Problem to solve: Retype the opening lines of the listing below, ending with the line that contains "random.seed(7)", and leave out any pictures.

Source excerpt:
········

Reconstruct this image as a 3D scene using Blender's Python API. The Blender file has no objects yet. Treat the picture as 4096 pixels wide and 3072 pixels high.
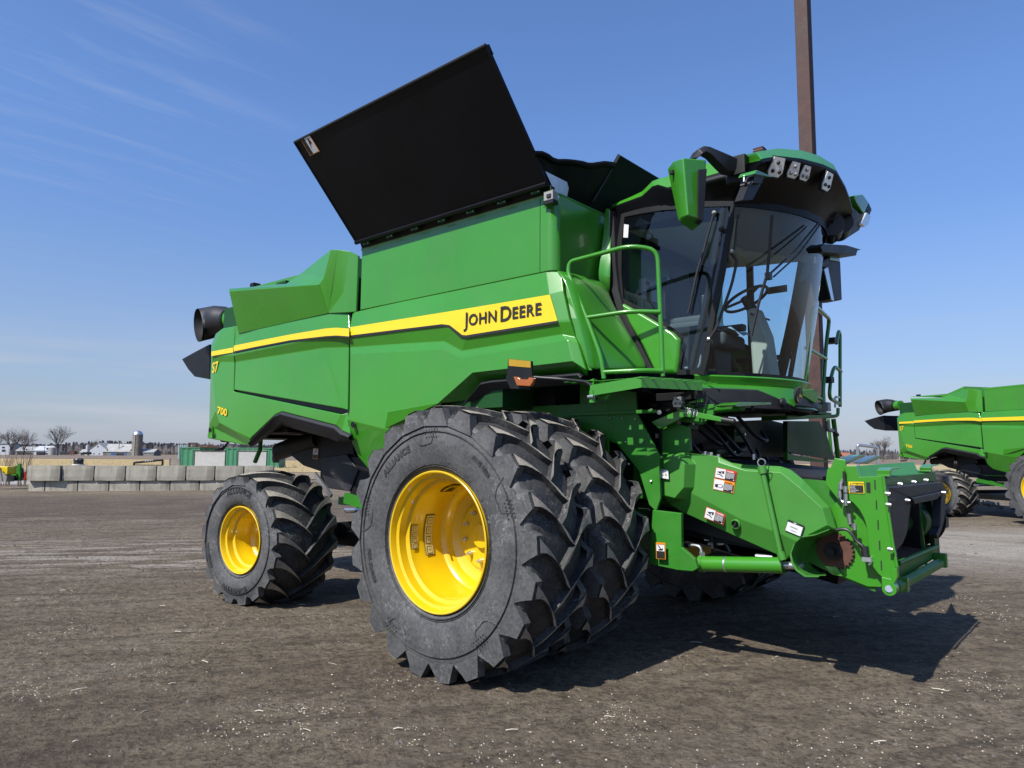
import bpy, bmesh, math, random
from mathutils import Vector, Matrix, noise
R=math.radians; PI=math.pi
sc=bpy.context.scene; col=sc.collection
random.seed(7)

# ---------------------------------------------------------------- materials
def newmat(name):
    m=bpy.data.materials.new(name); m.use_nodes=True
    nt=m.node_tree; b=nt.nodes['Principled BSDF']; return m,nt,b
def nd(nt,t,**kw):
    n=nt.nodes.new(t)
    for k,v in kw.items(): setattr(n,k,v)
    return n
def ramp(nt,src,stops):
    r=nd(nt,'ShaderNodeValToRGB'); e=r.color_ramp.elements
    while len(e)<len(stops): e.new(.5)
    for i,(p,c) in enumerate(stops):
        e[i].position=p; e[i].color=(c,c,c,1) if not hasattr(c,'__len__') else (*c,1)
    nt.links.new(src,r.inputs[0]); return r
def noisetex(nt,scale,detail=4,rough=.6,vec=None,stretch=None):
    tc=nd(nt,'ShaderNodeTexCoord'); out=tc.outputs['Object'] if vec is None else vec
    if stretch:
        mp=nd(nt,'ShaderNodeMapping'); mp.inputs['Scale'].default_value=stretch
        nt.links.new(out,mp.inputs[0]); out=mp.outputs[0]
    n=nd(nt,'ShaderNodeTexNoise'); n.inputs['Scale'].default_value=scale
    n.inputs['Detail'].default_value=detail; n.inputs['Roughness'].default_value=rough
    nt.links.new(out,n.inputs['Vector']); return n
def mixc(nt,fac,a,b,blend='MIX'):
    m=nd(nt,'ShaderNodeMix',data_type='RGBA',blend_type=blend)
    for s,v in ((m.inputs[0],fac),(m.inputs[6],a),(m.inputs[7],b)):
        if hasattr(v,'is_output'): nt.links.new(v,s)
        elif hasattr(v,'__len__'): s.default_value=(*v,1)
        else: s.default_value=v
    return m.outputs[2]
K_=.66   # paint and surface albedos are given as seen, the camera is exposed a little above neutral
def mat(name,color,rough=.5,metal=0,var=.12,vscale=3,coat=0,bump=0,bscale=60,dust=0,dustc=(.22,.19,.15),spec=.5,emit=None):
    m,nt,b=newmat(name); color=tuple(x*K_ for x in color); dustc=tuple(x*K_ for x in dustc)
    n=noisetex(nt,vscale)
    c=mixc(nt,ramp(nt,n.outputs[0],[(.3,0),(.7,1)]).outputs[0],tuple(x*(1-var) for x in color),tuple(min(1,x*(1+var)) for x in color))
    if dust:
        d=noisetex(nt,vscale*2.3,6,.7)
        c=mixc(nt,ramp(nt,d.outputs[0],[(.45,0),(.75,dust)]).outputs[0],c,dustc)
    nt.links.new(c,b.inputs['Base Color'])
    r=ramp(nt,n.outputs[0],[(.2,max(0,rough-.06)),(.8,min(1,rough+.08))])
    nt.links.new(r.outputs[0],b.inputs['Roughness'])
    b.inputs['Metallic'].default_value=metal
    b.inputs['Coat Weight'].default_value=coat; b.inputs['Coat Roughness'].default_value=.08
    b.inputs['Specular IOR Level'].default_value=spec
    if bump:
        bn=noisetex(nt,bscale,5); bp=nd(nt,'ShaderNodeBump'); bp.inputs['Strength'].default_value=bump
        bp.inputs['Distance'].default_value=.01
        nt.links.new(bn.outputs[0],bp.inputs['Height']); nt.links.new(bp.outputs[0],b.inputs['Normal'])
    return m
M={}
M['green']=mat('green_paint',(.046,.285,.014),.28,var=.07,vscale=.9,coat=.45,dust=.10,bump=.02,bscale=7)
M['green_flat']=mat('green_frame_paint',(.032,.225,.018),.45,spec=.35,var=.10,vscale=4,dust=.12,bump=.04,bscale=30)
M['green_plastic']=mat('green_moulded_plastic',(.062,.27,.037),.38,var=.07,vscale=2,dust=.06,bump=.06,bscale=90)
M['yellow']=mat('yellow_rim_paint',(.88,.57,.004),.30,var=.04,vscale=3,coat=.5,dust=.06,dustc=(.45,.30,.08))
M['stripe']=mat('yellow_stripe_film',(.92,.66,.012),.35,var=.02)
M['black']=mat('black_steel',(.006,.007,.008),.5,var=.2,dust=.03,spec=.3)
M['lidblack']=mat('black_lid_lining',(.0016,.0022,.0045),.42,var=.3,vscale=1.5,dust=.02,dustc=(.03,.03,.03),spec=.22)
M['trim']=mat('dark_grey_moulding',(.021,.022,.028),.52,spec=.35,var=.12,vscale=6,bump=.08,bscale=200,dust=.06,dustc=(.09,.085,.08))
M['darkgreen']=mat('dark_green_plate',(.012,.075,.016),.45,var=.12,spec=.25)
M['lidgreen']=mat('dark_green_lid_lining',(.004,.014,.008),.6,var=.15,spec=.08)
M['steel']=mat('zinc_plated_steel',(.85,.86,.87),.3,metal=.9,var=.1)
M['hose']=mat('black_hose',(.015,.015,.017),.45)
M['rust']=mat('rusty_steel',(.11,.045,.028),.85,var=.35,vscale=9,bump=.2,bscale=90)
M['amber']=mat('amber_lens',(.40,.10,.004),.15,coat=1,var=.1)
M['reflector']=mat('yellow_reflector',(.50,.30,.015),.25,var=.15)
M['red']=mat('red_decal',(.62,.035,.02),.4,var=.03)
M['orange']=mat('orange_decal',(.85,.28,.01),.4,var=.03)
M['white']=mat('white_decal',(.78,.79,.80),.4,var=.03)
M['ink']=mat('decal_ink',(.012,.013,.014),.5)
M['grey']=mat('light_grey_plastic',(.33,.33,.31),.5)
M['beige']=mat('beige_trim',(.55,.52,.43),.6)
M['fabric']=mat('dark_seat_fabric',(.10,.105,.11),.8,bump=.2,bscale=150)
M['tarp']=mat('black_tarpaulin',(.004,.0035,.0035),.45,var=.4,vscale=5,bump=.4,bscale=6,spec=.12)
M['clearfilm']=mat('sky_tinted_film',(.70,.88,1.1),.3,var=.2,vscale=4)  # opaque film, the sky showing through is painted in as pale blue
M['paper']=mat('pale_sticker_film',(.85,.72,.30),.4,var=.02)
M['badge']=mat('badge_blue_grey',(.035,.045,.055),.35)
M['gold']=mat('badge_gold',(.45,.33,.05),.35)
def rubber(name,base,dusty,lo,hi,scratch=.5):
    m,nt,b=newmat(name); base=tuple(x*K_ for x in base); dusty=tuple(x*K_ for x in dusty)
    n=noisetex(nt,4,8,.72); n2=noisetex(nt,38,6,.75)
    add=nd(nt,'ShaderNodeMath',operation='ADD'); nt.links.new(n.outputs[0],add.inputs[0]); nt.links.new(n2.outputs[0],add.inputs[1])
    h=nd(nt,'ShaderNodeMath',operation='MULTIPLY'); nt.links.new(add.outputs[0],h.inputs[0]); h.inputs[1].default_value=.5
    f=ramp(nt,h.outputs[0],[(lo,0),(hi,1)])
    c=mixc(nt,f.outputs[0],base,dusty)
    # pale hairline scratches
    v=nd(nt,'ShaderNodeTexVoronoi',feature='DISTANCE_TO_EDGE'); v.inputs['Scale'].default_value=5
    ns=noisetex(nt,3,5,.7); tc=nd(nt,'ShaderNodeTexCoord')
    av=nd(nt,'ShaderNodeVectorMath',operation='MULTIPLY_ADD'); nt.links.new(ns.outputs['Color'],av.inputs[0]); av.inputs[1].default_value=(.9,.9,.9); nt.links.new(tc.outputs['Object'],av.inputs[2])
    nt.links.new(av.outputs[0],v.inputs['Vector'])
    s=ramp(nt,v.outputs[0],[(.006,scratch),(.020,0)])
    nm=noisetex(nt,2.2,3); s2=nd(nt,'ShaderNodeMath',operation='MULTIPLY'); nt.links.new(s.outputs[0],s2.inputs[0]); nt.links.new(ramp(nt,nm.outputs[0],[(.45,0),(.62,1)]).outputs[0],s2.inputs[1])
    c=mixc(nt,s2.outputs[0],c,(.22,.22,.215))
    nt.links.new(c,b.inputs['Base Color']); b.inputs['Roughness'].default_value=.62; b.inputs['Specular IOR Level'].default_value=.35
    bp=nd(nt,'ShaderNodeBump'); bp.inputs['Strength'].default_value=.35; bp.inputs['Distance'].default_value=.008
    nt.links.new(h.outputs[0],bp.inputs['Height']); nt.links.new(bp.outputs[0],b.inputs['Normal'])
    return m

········

Reply to the exercise:
Reconstruct this image as a 3D scene using Blender's Python API. The Blender file has no objects yet. Treat the picture as 4096 pixels wide and 3072 pixels high.
import bpy, bmesh, math, random
from mathutils import Vector, Matrix, noise
R=math.radians; PI=math.pi
sc=bpy.context.scene; col=sc.collection
random.seed(7)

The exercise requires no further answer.